Controlling access to network drives

Hello,

I’m just throwing this out there to get some suggestions. I’m not sure if this is the best place to ask.
I am trying to figure out the best way to prevent write access to all network drives. This would apply to all volumes that are not physically present on the PC.
I’m thinking I might need to do this with some kind of filter driver, but I’m not sure exactly what kind. If there’s a way to do it without a driver that would probably be even better and simpler.
Any suggestions will be appreciated.
Thanks in advance.

Why can’t you just prevent them from connecting via permissions?

mm

xxxxx@bayalink.com wrote:

Hello,

I’m just throwing this out there to get some suggestions. I’m not sure if this is the best place to ask.
I am trying to figure out the best way to prevent write access to all network drives. This would apply to all volumes that are not physically present on the PC.
I’m thinking I might need to do this with some kind of filter driver, but I’m not sure exactly what kind. If there’s a way to do it without a driver that would probably be even better and simpler.
Any suggestions will be appreciated.
Thanks in advance.

Could you give a little bit more detail on how to do that? I’m not sure how to access these permissions.
Also, ideally it should be possible to turn this off and on when logged on as a regular user. It’s fine if it needs initial setup by an admin, but after that it should be possible to control it from a user account.
Thanks.

It depends on what you want to do in the big picture. If all you want to do is remove access to
network drives, then assuming you had a mapped drive named ‘l:,’ even just this would do it:

net use /delete l:

That being said, I’m not really sure what you’re going for here, and you will probably run in to
admin problems.

mm

xxxxx@bayalink.com wrote:

Could you give a little bit more detail on how to do that? I’m not sure how to access these permissions.
Also, ideally it should be possible to turn this off and on when logged on as a regular user. It’s fine if it needs initial setup by an admin, but after that it should be possible to control it from a user account.
Thanks.

Thanks for the suggestion. I’ll look into the net use commands.
Assuming that I couldn’t do this with setting user permissions what kind of filter driver would I need. To make sure it’s filtering ALL network drives.
I already have a volume class filter that attaches to all local volumes, but it doesn’t work with network volumes, so I need something else to filter those.

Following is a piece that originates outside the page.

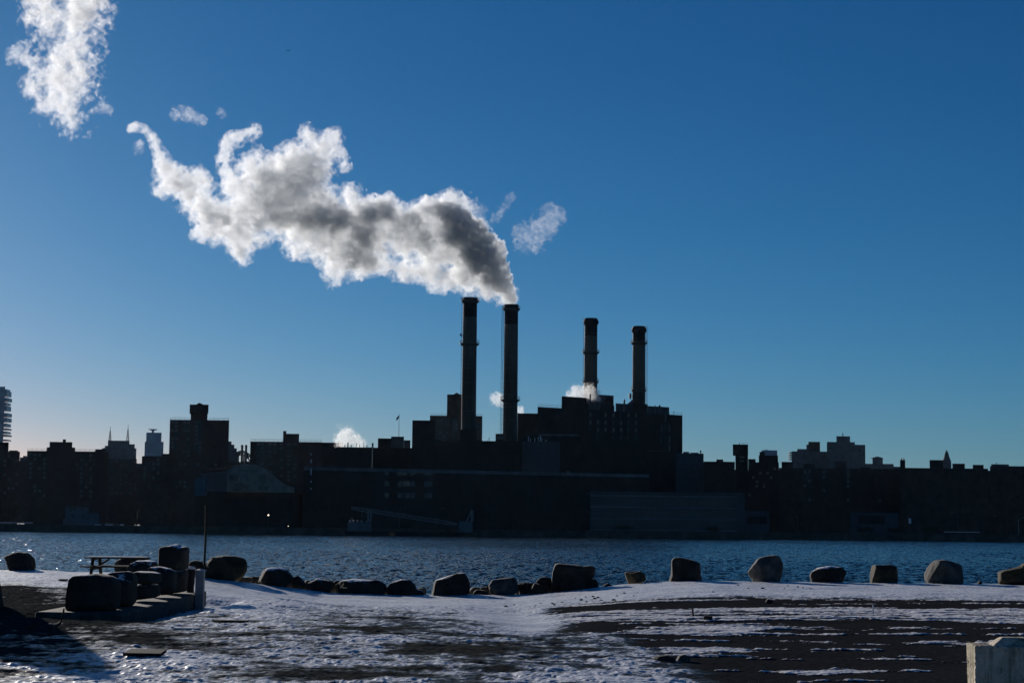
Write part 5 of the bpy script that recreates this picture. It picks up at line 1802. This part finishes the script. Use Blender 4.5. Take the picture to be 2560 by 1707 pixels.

Maybe I should rephrase the question and focus it a bit more.
If I wanted to write some sort of file system filter to filter network drives what would be the best approach to capture all the drives. Could I write a basic minifilter and attach it to \Device\Mup. Or would I need a network redirector filter. My concern is that some drives might not register with Mup.
I’ve been trying to figure out how exactly network drives are organized and how Mup fits into the whole thing, but I’m still not sure about a few things. Please excuse me if the questions don’t make sense.